My contribution to this exhibition is threefold, with an interconnected suite of works exploring the indeterminacies of historical memory via the medium of transmission: site-specific iterations of Collected Silences for Lord Rothschild and modified radio memorial (a fissure in the line of a public silence) will be joined by a new work, study for a data-deficient species (grey ghost transmission). More detail follows:
24 Jul 2016
transmitter building workshop, part of the B.Y.O. BATTERY series.

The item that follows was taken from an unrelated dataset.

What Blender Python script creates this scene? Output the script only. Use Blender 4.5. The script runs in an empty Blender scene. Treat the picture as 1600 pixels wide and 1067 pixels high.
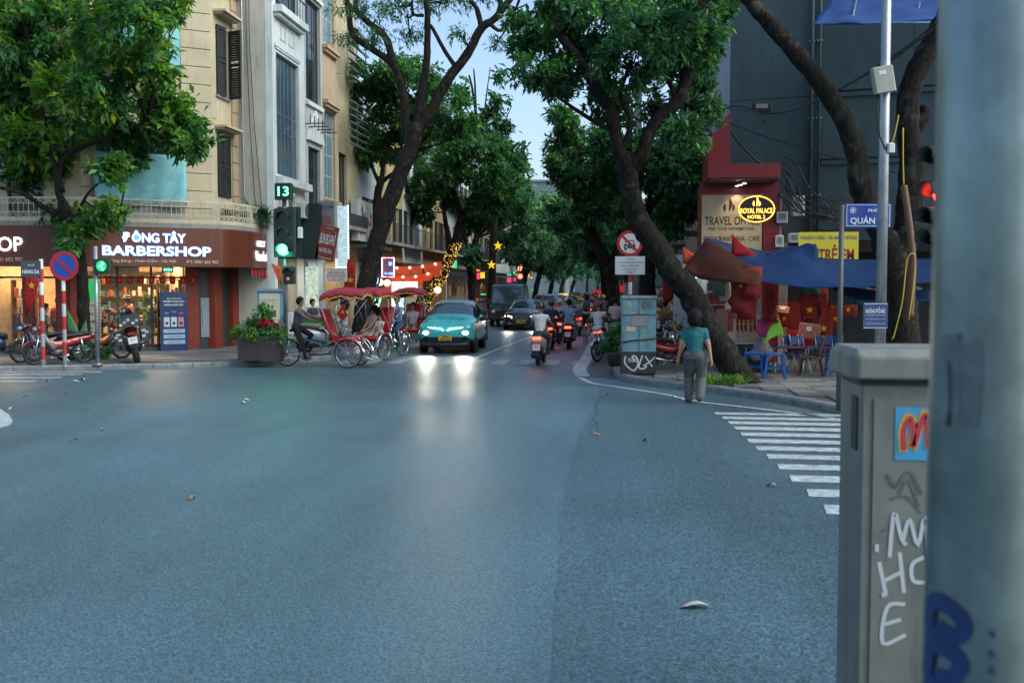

on July 24 I hosted a mini FM transmitter building workshop for ten people at The Anteroom, an non-profit artist run space based in an ex Masonic Lodge in Port Chalmers, run by the media artist Charlotte Parallel. The workshop was part of a series of D.I.Y creative technology and skill-sharing events Charlotte curated called 'BYO Battery'.
This workshop's intention was to make transmission technologies accessible, with participants constructing their own simple hand made ultra low watt transmitter with which to narrowcast their own sounds. Grounding this practical making within wider theoretical reflection and discussion of how DIY analogue technologies might inform our understanding of communications within the post-digital present, drawing on the histories of DIY radio making and free radio experiments in 1970s and 1980s Italian and Japanese media art and activist histories, we also discussed the use of transmission media for artistic and non-centralised cultural purposes. With participants coming from various backgrounds, including dance, experimental music, and film, it was a stimulating day. True to the spirit of the series, everyone also brought along their own 9v power source.
14 Jul 2016
a horn of chicken wire, a new kokako, and Douglas Lilburn's media zombies at the National Library

7 Jul 2016
performance at MONO, Room 40, IMA Brisbane
thanks to Lawrence English for letting me crash the party (and happy birthday!), to Vanessa Tomlinson and John Chantler for their incredible sets, and to Gregory Hilleard and Amanita Maskara for being roadies with about 2 hours notice.